Reproduce exactly the lines from the one containing "2040, 40, .2)])" down to the one containing "iso, wrap=True, rag=0.09)", including both of those lines, and nothing else.

* * * *

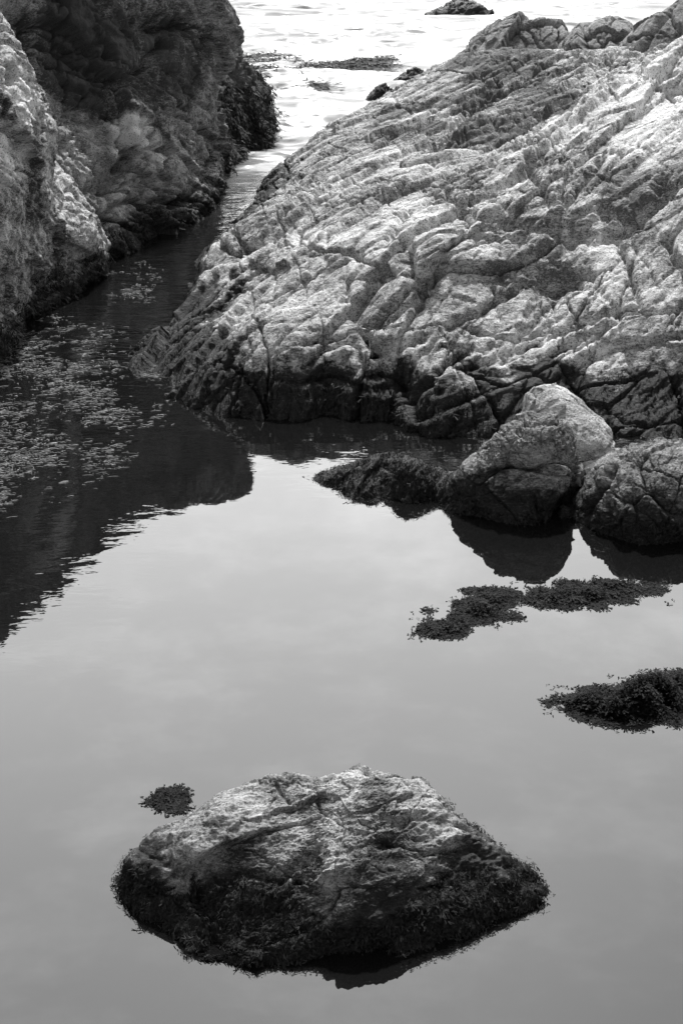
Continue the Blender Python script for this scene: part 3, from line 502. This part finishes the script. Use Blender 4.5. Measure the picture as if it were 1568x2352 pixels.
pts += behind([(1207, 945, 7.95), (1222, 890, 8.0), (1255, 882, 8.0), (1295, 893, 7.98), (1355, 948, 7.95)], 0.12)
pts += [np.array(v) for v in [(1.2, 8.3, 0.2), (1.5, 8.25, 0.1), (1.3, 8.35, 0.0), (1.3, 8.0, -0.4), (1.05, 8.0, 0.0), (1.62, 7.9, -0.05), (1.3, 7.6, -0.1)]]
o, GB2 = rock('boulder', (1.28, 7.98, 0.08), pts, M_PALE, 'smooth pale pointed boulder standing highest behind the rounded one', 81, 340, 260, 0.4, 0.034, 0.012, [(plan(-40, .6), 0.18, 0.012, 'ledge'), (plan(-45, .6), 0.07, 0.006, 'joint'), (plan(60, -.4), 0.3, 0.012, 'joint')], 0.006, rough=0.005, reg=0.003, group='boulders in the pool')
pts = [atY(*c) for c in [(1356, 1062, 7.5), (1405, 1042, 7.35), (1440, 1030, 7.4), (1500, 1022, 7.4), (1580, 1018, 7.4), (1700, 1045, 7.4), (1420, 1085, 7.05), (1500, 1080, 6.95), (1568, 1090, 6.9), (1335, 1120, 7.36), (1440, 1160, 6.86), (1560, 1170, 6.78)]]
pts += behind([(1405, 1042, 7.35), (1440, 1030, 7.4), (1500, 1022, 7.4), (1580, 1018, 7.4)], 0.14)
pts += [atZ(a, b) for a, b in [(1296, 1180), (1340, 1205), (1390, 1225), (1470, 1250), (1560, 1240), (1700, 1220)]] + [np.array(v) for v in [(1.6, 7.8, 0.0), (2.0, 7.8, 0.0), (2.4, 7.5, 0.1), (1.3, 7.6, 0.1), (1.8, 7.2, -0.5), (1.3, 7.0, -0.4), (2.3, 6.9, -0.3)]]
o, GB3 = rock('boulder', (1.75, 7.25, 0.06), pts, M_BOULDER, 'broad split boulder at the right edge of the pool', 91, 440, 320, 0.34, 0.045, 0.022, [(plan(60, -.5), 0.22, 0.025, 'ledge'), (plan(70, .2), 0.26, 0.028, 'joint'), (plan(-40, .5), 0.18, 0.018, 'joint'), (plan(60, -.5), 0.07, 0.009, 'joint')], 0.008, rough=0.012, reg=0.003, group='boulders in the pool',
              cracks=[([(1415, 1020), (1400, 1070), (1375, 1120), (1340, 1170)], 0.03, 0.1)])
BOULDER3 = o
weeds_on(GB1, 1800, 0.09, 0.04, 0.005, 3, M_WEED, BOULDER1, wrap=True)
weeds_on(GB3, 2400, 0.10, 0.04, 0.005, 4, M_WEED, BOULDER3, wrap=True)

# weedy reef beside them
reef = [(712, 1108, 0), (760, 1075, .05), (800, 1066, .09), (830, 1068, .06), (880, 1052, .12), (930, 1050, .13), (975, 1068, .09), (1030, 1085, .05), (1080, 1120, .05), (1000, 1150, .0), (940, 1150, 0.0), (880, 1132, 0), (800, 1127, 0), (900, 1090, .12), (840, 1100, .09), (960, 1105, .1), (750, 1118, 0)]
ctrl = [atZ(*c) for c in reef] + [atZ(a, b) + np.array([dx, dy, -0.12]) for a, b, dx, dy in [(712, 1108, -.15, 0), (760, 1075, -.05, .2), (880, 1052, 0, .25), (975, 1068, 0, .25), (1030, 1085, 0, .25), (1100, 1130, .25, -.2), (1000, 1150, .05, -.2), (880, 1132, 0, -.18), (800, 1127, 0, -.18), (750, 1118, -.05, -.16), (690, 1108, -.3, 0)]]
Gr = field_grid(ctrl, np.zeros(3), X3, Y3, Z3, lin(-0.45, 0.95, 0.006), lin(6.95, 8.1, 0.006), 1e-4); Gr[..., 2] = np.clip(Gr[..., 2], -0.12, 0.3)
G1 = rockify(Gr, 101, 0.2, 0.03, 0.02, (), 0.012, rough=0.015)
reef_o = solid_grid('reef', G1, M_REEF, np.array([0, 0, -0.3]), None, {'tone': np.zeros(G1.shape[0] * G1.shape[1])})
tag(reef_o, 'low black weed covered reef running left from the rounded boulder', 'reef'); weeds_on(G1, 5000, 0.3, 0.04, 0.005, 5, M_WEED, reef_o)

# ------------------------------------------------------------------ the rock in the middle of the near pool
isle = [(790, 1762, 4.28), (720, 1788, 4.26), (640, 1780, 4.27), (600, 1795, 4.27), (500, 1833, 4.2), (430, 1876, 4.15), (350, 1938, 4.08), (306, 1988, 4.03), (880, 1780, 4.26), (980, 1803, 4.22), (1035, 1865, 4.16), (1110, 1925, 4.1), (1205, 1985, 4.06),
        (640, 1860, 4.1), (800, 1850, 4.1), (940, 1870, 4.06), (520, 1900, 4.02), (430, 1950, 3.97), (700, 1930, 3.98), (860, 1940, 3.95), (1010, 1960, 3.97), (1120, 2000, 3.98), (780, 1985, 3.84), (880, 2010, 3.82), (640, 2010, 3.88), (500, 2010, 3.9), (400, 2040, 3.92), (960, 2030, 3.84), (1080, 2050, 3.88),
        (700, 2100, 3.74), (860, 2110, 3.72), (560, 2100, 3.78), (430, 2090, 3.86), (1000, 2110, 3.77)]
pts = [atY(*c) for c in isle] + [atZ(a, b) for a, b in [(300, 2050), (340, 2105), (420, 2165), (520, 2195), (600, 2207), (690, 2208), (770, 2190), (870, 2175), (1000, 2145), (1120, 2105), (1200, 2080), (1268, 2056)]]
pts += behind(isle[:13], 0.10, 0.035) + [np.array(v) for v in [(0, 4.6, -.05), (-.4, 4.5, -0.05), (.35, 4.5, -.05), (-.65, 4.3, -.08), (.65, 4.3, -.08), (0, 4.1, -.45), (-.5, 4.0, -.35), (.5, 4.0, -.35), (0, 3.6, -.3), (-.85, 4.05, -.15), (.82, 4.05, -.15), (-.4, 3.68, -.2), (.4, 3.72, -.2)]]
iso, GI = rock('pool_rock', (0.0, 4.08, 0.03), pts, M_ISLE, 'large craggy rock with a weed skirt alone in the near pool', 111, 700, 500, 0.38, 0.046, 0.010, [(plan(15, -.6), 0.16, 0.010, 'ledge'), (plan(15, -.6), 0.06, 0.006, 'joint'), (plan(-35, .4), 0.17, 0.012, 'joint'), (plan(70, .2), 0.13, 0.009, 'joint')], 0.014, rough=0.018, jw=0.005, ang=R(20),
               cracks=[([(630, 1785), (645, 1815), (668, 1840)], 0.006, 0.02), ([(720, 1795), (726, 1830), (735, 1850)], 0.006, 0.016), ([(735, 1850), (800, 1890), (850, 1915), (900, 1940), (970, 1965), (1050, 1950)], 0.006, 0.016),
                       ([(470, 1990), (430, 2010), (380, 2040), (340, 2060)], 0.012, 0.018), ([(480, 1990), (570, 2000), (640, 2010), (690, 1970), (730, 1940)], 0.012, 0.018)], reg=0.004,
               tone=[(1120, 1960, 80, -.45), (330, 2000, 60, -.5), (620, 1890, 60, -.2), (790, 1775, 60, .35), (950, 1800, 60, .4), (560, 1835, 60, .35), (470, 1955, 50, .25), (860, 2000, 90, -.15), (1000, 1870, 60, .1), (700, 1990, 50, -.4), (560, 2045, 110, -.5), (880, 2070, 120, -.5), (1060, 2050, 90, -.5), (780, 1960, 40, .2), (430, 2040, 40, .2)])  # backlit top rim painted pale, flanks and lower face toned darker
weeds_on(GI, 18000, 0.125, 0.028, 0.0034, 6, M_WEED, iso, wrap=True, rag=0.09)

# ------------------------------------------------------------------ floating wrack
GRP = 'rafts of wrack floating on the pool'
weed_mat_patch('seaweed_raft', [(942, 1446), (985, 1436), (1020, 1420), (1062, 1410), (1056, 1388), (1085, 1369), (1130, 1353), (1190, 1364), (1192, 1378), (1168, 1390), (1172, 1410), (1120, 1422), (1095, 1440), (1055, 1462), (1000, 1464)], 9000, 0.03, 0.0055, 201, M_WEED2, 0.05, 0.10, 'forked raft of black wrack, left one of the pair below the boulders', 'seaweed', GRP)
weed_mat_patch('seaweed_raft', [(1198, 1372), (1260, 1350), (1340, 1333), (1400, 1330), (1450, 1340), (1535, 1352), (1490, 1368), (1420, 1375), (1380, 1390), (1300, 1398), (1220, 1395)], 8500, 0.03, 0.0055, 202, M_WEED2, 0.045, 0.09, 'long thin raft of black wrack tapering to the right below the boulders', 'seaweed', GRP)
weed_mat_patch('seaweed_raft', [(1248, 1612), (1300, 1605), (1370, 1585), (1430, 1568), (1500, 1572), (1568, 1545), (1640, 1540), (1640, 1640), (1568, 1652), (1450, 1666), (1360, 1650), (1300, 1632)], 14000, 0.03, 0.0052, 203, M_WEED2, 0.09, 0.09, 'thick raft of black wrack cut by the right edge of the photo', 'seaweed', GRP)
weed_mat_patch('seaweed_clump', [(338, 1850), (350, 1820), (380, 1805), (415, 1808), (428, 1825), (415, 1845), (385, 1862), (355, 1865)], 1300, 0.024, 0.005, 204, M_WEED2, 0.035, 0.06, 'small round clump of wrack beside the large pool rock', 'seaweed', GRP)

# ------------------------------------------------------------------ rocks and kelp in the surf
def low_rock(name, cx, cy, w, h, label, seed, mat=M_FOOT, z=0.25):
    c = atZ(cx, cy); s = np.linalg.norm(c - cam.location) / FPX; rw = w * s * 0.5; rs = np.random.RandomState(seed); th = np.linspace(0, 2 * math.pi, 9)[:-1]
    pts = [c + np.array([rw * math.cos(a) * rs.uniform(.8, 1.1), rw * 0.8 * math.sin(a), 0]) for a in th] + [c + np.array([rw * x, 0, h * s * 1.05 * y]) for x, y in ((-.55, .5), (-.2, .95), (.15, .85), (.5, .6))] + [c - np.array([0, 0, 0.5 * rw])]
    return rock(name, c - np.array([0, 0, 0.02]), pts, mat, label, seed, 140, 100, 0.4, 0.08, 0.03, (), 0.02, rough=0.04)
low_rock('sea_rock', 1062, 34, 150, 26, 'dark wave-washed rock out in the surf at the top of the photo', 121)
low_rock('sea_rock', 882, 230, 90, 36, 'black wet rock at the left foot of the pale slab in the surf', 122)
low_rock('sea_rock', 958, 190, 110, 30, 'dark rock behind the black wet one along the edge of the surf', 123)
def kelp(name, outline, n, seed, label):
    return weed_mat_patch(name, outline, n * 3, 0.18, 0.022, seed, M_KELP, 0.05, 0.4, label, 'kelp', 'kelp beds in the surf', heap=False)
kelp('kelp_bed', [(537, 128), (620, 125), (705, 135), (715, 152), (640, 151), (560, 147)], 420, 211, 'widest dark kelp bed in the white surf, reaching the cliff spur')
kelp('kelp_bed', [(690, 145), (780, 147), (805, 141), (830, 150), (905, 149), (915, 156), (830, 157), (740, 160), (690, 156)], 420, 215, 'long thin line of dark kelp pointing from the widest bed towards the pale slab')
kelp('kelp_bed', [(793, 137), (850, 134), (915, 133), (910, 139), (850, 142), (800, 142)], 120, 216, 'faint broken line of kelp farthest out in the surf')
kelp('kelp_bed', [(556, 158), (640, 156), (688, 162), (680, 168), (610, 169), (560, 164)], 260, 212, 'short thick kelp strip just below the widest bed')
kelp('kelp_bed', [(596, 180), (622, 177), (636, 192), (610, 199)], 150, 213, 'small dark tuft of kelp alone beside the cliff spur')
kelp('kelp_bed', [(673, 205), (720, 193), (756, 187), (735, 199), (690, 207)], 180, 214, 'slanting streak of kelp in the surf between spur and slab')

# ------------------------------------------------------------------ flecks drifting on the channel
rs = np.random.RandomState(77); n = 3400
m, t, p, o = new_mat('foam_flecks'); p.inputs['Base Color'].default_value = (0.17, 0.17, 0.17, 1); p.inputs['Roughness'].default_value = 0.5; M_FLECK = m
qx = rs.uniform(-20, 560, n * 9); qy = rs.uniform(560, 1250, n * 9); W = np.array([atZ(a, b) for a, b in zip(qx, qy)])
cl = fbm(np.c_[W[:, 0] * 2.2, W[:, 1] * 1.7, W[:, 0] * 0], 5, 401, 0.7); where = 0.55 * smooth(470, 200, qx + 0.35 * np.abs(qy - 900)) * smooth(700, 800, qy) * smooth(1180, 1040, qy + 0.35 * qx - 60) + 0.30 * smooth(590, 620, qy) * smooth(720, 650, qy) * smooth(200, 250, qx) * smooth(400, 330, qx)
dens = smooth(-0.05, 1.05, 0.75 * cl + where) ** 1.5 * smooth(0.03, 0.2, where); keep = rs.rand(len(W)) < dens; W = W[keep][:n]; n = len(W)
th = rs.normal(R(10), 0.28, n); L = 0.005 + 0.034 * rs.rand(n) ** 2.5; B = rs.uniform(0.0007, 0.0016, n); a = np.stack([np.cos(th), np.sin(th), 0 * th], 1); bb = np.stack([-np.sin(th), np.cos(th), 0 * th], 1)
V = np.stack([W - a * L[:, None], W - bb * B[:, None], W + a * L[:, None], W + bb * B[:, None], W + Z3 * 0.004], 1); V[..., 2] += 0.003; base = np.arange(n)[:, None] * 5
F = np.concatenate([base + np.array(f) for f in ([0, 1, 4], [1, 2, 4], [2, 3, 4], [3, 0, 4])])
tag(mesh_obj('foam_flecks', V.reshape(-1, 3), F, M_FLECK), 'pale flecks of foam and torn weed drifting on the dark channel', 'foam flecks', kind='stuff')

* * * *

# Task result
               tone=[(1120, 1960, 80, -.45), (330, 2000, 60, -.5), (620, 1890, 60, -.2), (790, 1775, 60, .35), (950, 1800, 60, .4), (560, 1835, 60, .35), (470, 1955, 50, .25), (860, 2000, 90, -.15), (1000, 1870, 60, .1), (700, 1990, 50, -.4), (560, 2045, 110, -.5), (880, 2070, 120, -.5), (1060, 2050, 90, -.5), (780, 1960, 40, .2), (430, 2040, 40, .2)])  # backlit top rim painted pale, flanks and lower face toned darker
weeds_on(GI, 18000, 0.125, 0.028, 0.0034, 6, M_WEED, iso, wrap=True, rag=0.09)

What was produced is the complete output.